Ma poi siamo presi da mille cose, diecimila impegni, preoccupazioni, decisioni da prendere. Momenti di gioia, anche. C’è vita, dopotutto, su questo pianeta. Ed è normale (un miracolo, che ci pare normale).
Allora, ritornare a comprendere come la ricerca scientifica può entrare in qualche misura nella vita di ognuno di noi, portando quel soffio di voglia di capire, conoscere, di giocare (in fondo) ai piccoli esploratori, a caccia di indizi in un mondo grandissimo e miracolosamente conoscibile, ebbene questo assume – soprattutto oggi – una portata non solo culturale ma – io ritengo – anche esistenziale, della quale è bello fare tesoro.
E comunque, sulla Notte Europea dei Ricercatori 2019 potete trovare un mucchio di utili informazioni, a cominciare dal sito di Frascati Scienza. Se poi, in particolare, gravitate nella zona dei Castelli Romani (più famosa per il buon vino che per la scienza, probabilmente ma non del tutto giustamente…), potreste essere anche interessati alle attività con cui l’Osservatorio Astronomico di Roma (in quel di Monteporzio Catone, nello specifico), prende parte alla celebrazione della scienza, nella notte di venerdì 27 settembre.
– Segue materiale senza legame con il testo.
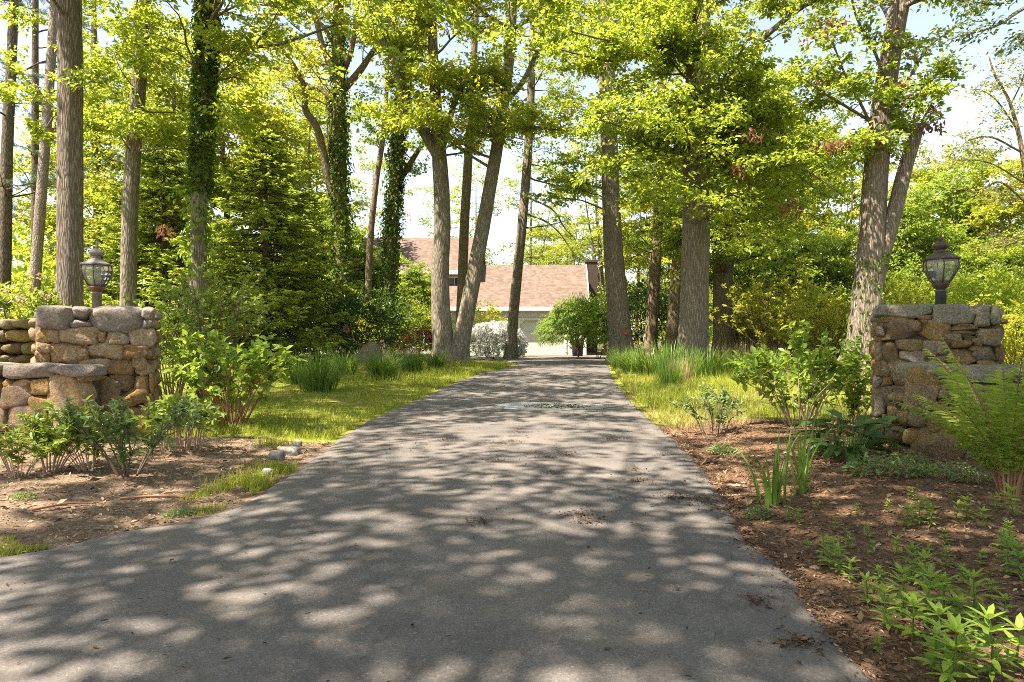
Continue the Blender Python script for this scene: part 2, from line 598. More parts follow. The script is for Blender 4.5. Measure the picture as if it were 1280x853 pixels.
M['stone_tan'] = stone_mat("tan_fieldstone", [(0, (0.27, 0.165, 0.075)), (0.15, (0.37, 0.23, 0.095)), (0.3, (0.28, 0.23, 0.18)), (0.45, (0.15, 0.105, 0.08)), (0.6, (0.38, 0.24, 0.10)), (0.75, (0.35, 0.29, 0.22)), (0.88, (0.42, 0.26, 0.10)), (1, (0.24, 0.175, 0.125))],
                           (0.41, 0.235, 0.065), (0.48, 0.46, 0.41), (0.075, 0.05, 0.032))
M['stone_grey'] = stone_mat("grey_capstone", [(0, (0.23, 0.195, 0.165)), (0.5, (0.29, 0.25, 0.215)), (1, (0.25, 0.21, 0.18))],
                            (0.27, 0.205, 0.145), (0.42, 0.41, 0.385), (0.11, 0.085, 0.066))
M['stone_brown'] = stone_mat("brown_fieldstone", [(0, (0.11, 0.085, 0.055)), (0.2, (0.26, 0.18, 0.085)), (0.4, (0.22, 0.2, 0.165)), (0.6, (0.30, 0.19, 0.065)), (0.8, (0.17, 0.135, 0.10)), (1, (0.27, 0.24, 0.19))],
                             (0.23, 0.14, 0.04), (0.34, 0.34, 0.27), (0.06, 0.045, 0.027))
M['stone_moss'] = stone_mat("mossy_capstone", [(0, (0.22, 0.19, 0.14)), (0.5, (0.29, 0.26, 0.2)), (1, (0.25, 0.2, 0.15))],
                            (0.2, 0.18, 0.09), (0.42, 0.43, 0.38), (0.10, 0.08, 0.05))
t = NT("wall_joint_fill")
M['joint'] = t.principled(t.ramp(t.noise(t.pos(), 30, 5), [(0.3, (0.05, 0.037, 0.025)), (0.7, (0.17, 0.125, 0.085))]), 0.95, spec=0.1)
t = NT("pale_rock")
M['rock'] = t.principled(t.ramp(t.noise(t.pos(), 22, 6, 0.65), [(0.3, (0.075, 0.075, 0.05)), (0.48, (0.17, 0.155, 0.13)), (0.72, (0.33, 0.31, 0.28))]), 0.85, t.bump(t.noise(t.pos(), 60, 5), 0.5, 0.01))


def metal_mat(name, a, b, c):
    t = NT(name)
    v = t.pos()
    col = t.ramp(t.noise(v, 16, 6, 0.65), [(0.35, a), (0.55, b), (0.72, c)])
    return t.principled(col, 0.62, t.bump(t.noise(v, 120, 3), 0.15, 0.004), 0.4)


M['lamp_pale'] = metal_mat("weathered_lamp_metal", (0.14, 0.118, 0.10), (0.205, 0.178, 0.155), (0.28, 0.25, 0.22))
M['lamp_rust'] = metal_mat("rusty_lamp_metal", (0.13, 0.06, 0.03), (0.19, 0.095, 0.05), (0.24, 0.145, 0.09))
M['lamp_dark'] = metal_mat("bronze_lamp_metal", (0.045, 0.032, 0.022), (0.085, 0.06, 0.042), (0.14, 0.095, 0.065))
M['lamp_post_dark'] = metal_mat("dark_post_metal", (0.05, 0.05, 0.055), (0.085, 0.085, 0.09), (0.12, 0.11, 0.105))


def glass_mat(name, tint, frost):
    t = NT(name)
    g = t.new("BsdfGlossy")
    g.inputs["Roughness"].default_value = 0.08
    tr = t.new("BsdfTransparent")
    tr.inputs[0].default_value = (*tint, 1)
    df = t.new("BsdfTranslucent")
    df.inputs[0].default_value = (0.62, 0.6, 0.48, 1)
    d2 = t.new("BsdfDiffuse")
    d2.inputs[0].default_value = (0.5, 0.5, 0.42, 1)
    mf = t.new("MixShader")
    mf.inputs[0].default_value = 0.5
    t.link(df.outputs[0], mf.inputs[1])
    t.link(d2.outputs[0], mf.inputs[2])
    m1 = t.new("MixShader")
    m1.inputs[0].default_value = frost
    t.link(tr.outputs[0], m1.inputs[1])
    t.link(mf.outputs[0], m1.inputs[2])
    fr = t.new("Fresnel")
    fr.inputs[0].default_value = 1.5
    m2 = t.new("MixShader")
    t.link(fr.outputs[0], m2.inputs[0])
    t.link(m1.outputs[0], m2.inputs[1])
    t.link(g.outputs[0], m2.inputs[2])
    t.link(m2.outputs[0], t.out.inputs["Surface"])
    return t.m


M['lamp_glass'] = glass_mat("hazy_lamp_glass", (0.9, 0.92, 0.85), 0.4)
t = NT("frosted_chimney_glass")
M['lamp_core'] = t.principled((0.68, 0.66, 0.55), 0.5, spec=0.4, **{"Transmission Weight": 0.25})


def siding(name, col, n_per_m, amp=0.5):
    t = NT(name)
    v = t.pos()
    sp = t.new("SeparateXYZ")
    t.link(v, sp.inputs[0])
    fr = t.math('FRACT', t.math('MULTIPLY', sp.outputs[2], n_per_m))
    c = t.mix(t.ramp(fr, [(0.0, (1, 1, 1)), (0.1, (0, 0, 0))]), col, tuple(x * 0.72 for x in col))
    c = t.mix(t.math('MULTIPLY', t.noise(v, 3, 4), 0.25), c, tuple(x * 0.8 for x in col))
    return t.principled(c, 0.65, t.bump(fr, amp, 0.02), 0.3)


M['siding'] = siding("white_clapboard", (0.66, 0.66, 0.60), 8)
M['door'] = siding("pale_green_door_paint", (0.56, 0.59, 0.50), 1.9)
M['trim'] = NT("white_trim_paint").principled((0.74, 0.73, 0.67), 0.55)
M['shutter'] = NT("dark_shutter_paint").principled((0.05, 0.058, 0.062), 0.6)
M['pane'] = NT("window_glass").principled((0.03, 0.036, 0.035), 0.08, spec=0.6)


def shingles(name, a, b, c):
    t = NT(name)
    v = t.pos((5.0, 1, 9.0))
    vc = t.voro(v, 1.0, 'F1', "Color")
    sep = t.new("SeparateColor")
    t.link(vc, sep.inputs[0])
    col = t.ramp(sep.outputs[0], [(0.0, a), (0.5, b), (1.0, c)])
    col = t.mix(t.math('MULTIPLY', t.noise(t.pos(), 0.8, 5), 0.5), col, b)
    sx = t.new("SeparateXYZ")
    t.link(t.pos(), sx.inputs[0])
    fr = t.math('FRACT', t.math('MULTIPLY', sx.outputs[2], 9.0))
    col = t.mix(t.math('MULTIPLY', t.ramp(fr, [(0.0, (1, 1, 1)), (0.2, (0, 0, 0))]), 0.35), col, tuple(x * .55 for x in a))
    return t.principled(col, 0.9, t.bump(fr, 0.4, 0.02), 0.15)


M['roof'] = shingles("brown_shingle", (0.098, 0.068, 0.052), (0.134, 0.096, 0.074), (0.17, 0.125, 0.10))
M['roof_grey'] = shingles("grey_shingle", (0.24, 0.23, 0.24), (0.31, 0.295, 0.30), (0.36, 0.34, 0.345))


def brick():
    t = NT("chimney_brick")
    b = t.new("TexBrick")
    mp = t.pos()
    rot = t.new("Mapping")
    rot.inputs["Rotation"].default_value = (R(90), 0, 0)
    t.link(mp, rot.inputs["Vector"])
    t.link(rot.outputs[0], b.inputs["Vector"])
    b.inputs["Color1"].default_value = (0.075, 0.042, 0.032, 1)
    b.inputs["Color2"].default_value = (0.05, 0.03, 0.024, 1)
    b.inputs["Mortar"].default_value = (0.11, 0.095, 0.08, 1)
    b.inputs["Scale"].default_value = 4.5
    return t.principled(b.outputs["Color"], 0.9, spec=0.15)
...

Le attività sono dettagliatamente elencate nel sito dell’Osservatorio (attenzione che comunque è necessario prenotarsi, per partecipare).
Oh, e se visitate gli stand scientifici, venite a trovarci che parliamo un po’ anche del Satellite Gaia, sul quale qui lavoriamo da un bel pezzo. Io vi aspetto in particolare, con un poster fresco fresco con i “fatti fondamentali” di questo emozionante marchingegno scientifico a spasso per la Via Lattea, di cui tante volte abbiamo scritto qui.
Buona notte… dei ricercatori, dunque! E occhi al cielo notturno, che è (sempre, sempre) pieno di stelle.